GOAL
Can you set down, exactly as they appear below, the lines from the opening of the material through the one bearing "link('sea', me, loc=(0, 0, -17), kind='structure', label='open", minus the pictures?

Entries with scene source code
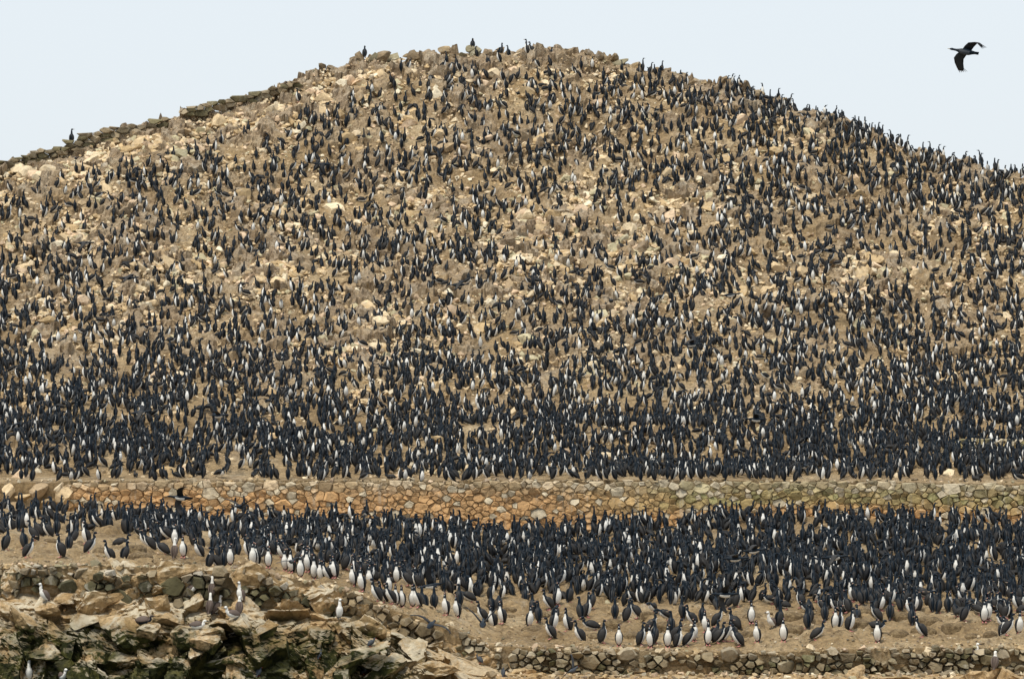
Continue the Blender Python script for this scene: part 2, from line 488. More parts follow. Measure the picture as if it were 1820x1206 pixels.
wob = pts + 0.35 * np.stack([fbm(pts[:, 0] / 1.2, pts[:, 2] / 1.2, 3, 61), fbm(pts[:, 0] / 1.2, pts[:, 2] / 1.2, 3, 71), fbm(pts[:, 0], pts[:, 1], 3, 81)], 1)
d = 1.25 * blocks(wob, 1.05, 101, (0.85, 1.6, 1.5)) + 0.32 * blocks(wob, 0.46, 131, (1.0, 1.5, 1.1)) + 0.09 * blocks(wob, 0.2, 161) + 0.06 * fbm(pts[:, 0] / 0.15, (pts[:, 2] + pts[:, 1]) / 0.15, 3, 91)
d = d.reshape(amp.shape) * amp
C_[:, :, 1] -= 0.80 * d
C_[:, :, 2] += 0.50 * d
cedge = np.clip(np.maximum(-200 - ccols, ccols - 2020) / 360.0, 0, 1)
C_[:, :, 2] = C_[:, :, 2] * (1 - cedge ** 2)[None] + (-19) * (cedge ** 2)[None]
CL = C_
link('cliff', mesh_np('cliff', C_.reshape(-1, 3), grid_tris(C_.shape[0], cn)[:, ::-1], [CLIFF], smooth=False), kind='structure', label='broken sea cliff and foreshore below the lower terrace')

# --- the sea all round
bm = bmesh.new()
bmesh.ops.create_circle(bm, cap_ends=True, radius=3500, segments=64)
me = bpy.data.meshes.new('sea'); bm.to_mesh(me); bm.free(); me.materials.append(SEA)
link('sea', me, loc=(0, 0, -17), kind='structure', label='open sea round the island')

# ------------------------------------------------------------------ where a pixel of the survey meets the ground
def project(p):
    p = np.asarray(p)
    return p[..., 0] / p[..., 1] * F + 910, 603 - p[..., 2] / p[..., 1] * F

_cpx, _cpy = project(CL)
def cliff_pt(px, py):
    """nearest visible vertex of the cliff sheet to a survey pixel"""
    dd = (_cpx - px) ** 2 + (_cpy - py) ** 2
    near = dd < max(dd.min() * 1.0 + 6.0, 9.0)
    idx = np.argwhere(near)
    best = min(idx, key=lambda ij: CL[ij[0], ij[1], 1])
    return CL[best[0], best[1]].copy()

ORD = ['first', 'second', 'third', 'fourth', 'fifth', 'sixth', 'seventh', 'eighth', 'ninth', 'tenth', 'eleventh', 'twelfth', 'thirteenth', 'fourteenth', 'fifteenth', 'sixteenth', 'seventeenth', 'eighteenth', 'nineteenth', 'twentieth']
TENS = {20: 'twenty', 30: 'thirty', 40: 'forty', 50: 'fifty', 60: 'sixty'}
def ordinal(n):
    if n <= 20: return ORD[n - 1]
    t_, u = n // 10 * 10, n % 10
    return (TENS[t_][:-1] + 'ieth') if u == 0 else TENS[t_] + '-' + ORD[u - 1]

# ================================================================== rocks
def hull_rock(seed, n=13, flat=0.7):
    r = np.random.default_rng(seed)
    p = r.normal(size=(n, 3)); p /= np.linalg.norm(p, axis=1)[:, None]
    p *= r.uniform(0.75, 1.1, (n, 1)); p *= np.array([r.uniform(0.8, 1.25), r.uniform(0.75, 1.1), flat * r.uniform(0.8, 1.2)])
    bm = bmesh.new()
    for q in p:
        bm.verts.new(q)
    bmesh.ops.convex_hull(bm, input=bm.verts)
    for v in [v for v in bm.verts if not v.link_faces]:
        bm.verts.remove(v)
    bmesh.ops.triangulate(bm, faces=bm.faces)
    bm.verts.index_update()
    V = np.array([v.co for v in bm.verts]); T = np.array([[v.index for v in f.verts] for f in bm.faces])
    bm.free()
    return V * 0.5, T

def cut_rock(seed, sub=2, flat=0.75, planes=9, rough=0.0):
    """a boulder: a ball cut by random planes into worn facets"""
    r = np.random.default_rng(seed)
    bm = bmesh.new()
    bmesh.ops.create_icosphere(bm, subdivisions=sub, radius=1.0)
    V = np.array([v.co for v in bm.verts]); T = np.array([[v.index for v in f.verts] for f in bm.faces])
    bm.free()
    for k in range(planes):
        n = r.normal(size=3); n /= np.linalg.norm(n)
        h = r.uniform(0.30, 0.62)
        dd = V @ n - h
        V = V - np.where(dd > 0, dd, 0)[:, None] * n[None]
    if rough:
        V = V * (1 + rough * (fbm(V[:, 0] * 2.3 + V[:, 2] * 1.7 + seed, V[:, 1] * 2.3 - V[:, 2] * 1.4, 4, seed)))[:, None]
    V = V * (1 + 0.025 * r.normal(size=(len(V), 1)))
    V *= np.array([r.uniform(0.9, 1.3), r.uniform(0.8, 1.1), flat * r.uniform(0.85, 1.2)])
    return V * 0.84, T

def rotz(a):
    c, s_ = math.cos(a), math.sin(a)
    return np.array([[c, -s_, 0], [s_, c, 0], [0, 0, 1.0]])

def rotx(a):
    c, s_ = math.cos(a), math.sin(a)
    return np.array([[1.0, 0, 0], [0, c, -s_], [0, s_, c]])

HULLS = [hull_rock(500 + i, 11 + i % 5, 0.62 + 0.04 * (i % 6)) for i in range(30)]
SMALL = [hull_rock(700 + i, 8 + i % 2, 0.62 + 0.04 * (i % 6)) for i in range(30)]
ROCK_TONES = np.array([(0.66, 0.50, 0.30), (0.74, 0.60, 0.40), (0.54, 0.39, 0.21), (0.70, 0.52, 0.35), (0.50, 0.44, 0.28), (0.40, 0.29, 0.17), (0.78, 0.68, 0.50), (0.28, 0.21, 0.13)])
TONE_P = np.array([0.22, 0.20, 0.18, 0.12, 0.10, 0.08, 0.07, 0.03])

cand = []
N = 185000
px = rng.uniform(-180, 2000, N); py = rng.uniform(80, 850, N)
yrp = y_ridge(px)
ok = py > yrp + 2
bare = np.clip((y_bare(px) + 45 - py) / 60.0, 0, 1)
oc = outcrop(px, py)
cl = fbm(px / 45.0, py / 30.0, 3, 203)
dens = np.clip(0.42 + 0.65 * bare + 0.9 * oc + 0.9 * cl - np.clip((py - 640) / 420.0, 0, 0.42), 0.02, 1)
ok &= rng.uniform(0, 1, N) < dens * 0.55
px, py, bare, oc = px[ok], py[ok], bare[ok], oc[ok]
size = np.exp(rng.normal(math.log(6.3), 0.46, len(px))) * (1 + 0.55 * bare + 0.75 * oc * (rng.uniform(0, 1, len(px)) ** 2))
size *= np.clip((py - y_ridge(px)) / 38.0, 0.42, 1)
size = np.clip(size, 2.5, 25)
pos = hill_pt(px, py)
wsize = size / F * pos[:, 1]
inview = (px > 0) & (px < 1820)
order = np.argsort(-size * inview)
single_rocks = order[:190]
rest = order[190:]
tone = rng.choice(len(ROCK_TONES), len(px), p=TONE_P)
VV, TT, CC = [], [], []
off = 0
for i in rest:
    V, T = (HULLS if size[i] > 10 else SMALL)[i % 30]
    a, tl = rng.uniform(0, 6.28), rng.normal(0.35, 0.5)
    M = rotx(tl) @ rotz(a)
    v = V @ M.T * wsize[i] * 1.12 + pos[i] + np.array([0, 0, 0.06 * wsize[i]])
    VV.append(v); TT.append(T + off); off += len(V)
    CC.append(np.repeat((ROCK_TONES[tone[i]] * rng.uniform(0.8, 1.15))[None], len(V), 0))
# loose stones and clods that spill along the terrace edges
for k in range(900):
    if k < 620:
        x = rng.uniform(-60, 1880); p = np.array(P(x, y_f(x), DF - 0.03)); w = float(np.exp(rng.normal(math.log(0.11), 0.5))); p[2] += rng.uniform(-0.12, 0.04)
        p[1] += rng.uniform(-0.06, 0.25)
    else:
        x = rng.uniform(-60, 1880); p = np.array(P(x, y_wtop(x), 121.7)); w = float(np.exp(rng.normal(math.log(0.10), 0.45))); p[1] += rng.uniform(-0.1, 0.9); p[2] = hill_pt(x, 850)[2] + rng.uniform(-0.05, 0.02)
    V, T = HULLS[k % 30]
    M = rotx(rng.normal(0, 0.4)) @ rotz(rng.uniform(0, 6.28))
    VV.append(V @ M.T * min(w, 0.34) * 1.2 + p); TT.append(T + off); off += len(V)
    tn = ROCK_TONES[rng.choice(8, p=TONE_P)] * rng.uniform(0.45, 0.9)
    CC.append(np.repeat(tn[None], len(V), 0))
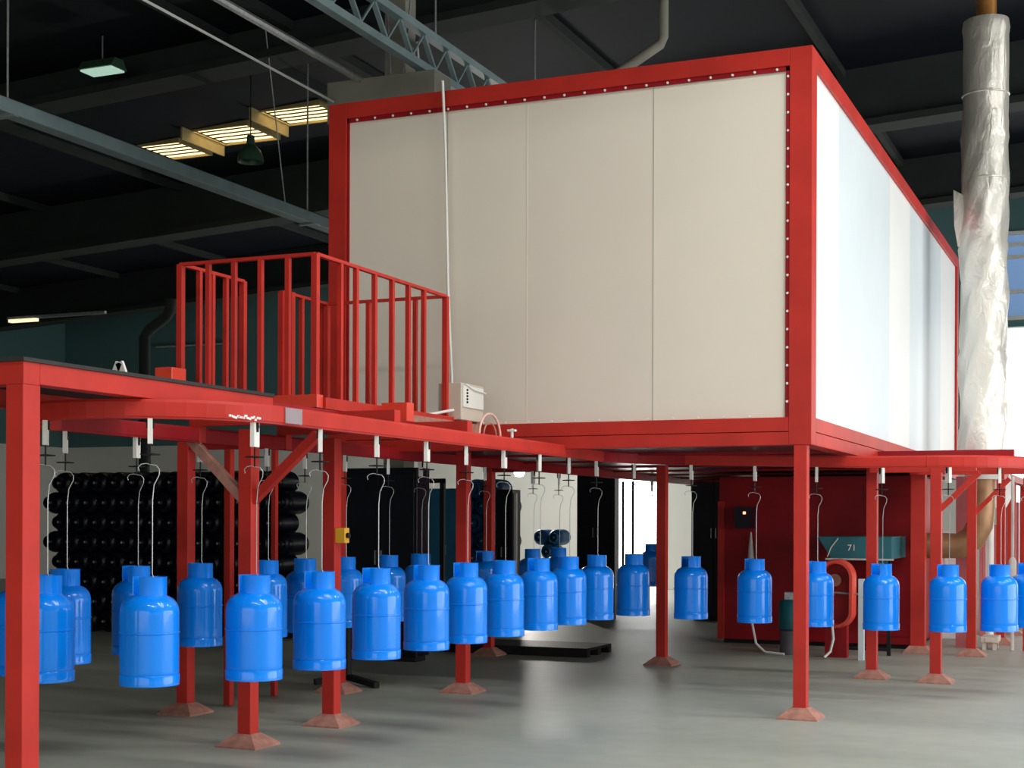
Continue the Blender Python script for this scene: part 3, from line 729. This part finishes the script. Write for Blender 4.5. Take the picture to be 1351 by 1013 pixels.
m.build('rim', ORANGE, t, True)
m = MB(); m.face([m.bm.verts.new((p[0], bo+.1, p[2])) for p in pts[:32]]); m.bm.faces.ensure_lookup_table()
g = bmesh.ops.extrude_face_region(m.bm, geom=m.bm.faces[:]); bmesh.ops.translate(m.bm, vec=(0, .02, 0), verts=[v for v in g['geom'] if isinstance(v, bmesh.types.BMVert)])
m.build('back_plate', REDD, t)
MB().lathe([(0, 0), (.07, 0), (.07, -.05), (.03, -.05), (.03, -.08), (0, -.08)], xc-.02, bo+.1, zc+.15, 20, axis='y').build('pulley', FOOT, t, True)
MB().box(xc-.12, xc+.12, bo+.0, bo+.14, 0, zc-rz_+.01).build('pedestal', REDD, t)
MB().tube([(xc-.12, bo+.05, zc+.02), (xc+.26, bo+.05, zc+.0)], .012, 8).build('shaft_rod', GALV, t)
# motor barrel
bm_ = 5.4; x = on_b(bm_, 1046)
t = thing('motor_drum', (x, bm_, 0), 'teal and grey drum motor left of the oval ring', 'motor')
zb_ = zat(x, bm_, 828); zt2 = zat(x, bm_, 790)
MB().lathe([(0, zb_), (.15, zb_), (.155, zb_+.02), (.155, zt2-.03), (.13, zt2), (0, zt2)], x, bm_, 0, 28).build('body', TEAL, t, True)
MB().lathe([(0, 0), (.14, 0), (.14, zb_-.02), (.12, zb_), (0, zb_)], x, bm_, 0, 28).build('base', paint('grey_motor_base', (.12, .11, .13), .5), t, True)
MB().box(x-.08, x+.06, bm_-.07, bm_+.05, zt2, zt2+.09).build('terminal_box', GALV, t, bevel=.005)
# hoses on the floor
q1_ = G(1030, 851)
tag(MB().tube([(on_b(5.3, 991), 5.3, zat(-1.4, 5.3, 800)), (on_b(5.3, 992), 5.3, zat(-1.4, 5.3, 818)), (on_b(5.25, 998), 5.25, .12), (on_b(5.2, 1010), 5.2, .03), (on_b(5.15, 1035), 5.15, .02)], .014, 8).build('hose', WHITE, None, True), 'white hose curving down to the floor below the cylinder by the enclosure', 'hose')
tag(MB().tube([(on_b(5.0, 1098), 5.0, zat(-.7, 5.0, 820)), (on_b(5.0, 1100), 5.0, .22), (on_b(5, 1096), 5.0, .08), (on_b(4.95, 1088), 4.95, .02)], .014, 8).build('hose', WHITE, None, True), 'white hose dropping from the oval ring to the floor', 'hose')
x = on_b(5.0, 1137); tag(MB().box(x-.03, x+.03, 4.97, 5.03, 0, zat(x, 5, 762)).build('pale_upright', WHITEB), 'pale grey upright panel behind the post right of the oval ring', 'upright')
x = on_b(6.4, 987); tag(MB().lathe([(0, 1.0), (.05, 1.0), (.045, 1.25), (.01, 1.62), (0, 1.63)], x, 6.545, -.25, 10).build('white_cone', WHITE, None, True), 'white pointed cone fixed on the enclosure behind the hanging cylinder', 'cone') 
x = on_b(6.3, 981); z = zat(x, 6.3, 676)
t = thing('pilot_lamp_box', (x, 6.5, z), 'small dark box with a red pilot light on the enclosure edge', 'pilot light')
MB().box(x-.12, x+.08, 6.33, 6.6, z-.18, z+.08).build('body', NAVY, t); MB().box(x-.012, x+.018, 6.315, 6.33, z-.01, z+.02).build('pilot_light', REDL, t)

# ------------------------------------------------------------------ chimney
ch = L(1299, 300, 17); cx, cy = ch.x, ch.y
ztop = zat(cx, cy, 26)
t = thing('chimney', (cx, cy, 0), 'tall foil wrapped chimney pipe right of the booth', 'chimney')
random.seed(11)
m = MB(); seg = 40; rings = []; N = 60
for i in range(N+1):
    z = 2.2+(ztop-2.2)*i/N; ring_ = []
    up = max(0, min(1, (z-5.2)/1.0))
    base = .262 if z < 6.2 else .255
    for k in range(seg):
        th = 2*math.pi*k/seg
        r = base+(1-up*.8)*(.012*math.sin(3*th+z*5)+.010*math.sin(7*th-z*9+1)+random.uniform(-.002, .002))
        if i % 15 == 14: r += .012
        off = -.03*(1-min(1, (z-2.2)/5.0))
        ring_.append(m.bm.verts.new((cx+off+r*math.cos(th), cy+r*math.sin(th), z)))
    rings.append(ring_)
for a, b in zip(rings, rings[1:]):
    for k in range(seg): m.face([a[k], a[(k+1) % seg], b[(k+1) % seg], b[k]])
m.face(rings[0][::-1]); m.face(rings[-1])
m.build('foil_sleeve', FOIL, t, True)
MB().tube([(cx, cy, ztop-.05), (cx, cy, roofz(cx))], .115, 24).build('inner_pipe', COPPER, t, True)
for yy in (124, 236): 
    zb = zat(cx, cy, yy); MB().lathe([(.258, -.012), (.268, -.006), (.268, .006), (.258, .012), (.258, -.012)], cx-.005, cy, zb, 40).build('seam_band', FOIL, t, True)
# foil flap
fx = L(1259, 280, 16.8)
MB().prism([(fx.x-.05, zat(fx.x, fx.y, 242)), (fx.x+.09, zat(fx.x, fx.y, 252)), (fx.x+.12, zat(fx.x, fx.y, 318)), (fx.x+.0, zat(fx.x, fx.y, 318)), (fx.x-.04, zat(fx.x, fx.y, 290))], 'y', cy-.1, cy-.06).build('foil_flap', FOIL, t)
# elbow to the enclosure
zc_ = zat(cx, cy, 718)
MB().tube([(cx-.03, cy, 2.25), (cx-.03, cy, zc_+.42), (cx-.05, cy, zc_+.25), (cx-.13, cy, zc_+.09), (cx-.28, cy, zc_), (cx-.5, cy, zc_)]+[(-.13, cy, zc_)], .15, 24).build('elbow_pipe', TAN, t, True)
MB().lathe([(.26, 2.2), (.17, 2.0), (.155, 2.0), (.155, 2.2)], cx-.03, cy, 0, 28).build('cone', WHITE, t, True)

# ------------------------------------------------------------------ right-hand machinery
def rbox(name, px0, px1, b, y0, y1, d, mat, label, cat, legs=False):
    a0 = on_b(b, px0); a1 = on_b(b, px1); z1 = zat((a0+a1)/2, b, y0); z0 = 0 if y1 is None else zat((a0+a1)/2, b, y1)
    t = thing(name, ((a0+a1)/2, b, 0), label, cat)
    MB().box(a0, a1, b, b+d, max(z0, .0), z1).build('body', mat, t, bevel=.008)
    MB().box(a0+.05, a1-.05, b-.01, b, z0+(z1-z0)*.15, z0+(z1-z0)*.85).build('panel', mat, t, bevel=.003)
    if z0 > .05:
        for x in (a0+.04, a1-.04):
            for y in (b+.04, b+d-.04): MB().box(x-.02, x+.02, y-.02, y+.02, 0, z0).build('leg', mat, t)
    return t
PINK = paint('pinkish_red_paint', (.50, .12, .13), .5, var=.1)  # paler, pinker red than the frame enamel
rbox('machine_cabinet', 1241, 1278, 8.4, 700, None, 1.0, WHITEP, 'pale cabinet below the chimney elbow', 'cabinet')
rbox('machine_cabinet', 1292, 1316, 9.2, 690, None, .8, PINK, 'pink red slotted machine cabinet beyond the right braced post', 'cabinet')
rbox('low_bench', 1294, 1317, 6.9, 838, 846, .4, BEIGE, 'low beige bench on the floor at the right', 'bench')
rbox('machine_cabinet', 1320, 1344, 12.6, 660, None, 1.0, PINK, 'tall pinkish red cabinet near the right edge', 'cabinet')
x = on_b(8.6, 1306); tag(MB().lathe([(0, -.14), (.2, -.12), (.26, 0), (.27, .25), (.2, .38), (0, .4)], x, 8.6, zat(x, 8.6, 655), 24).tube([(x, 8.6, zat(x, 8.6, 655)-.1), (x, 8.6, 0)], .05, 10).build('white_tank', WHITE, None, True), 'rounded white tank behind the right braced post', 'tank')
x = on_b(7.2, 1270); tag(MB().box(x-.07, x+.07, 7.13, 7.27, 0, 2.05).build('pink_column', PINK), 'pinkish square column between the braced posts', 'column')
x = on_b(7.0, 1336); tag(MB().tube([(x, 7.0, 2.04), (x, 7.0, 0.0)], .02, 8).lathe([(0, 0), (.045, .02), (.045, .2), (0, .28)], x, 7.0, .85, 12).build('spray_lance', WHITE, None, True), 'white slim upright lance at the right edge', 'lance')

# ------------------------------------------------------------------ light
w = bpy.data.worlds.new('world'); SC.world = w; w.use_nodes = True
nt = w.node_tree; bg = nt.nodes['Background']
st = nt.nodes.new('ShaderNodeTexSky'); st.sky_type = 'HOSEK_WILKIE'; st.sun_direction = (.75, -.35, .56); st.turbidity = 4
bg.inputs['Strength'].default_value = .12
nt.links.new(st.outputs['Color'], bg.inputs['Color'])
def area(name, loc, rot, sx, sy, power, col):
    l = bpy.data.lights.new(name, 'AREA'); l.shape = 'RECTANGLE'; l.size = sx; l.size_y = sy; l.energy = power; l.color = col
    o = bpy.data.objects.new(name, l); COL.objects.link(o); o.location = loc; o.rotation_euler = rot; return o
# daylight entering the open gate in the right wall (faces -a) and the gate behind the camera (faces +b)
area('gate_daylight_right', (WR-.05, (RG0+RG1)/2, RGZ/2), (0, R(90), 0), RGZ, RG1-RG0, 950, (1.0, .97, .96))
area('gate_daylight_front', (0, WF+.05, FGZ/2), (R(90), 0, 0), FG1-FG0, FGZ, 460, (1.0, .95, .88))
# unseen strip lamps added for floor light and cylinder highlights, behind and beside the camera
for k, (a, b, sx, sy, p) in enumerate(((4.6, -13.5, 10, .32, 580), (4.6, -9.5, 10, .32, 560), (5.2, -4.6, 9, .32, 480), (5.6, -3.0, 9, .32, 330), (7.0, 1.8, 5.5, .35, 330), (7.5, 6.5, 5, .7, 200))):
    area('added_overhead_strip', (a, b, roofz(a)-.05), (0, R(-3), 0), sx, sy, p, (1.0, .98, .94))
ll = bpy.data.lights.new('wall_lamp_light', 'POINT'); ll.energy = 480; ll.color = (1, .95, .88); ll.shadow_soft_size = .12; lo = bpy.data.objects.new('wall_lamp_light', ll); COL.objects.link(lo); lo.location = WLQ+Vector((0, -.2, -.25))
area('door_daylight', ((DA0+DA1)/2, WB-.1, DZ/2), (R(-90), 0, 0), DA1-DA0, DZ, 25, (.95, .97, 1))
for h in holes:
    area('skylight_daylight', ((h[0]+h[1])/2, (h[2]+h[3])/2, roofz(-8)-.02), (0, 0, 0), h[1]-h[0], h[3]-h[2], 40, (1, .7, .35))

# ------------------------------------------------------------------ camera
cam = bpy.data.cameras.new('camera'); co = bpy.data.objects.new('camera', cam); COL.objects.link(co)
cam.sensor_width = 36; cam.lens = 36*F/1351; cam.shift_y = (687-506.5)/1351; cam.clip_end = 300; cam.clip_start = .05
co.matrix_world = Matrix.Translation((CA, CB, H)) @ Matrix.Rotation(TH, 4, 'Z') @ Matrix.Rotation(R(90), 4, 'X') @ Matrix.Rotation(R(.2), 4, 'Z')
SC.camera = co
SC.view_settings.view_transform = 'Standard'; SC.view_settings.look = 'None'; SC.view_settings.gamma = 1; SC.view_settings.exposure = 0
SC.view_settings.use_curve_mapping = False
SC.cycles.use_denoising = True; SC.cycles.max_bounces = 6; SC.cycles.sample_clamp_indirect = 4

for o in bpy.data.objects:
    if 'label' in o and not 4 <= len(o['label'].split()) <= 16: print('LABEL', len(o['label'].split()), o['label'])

SOLUTION TO THIS EXERCISE
Continue the Blender Python script for this scene: part 2, from line 488. More parts follow. Measure the picture as if it were 1820x1206 pixels.
wob = pts + 0.35 * np.stack([fbm(pts[:, 0] / 1.2, pts[:, 2] / 1.2, 3, 61), fbm(pts[:, 0] / 1.2, pts[:, 2] / 1.2, 3, 71), fbm(pts[:, 0], pts[:, 1], 3, 81)], 1)
d = 1.25 * blocks(wob, 1.05, 101, (0.85, 1.6, 1.5)) + 0.32 * blocks(wob, 0.46, 131, (1.0, 1.5, 1.1)) + 0.09 * blocks(wob, 0.2, 161) + 0.06 * fbm(pts[:, 0] / 0.15, (pts[:, 2] + pts[:, 1]) / 0.15, 3, 91)
d = d.reshape(amp.shape) * amp
C_[:, :, 1] -= 0.80 * d
C_[:, :, 2] += 0.50 * d
cedge = np.clip(np.maximum(-200 - ccols, ccols - 2020) / 360.0, 0, 1)
C_[:, :, 2] = C_[:, :, 2] * (1 - cedge ** 2)[None] + (-19) * (cedge ** 2)[None]
CL = C_
link('cliff', mesh_np('cliff', C_.reshape(-1, 3), grid_tris(C_.shape[0], cn)[:, ::-1], [CLIFF], smooth=False), kind='structure', label='broken sea cliff and foreshore below the lower terrace')

# --- the sea all round
bm = bmesh.new()
bmesh.ops.create_circle(bm, cap_ends=True, radius=3500, segments=64)
me = bpy.data.meshes.new('sea'); bm.to_mesh(me); bm.free(); me.materials.append(SEA)
link('sea', me, loc=(0, 0, -17), kind='structure', label='open sea round the island')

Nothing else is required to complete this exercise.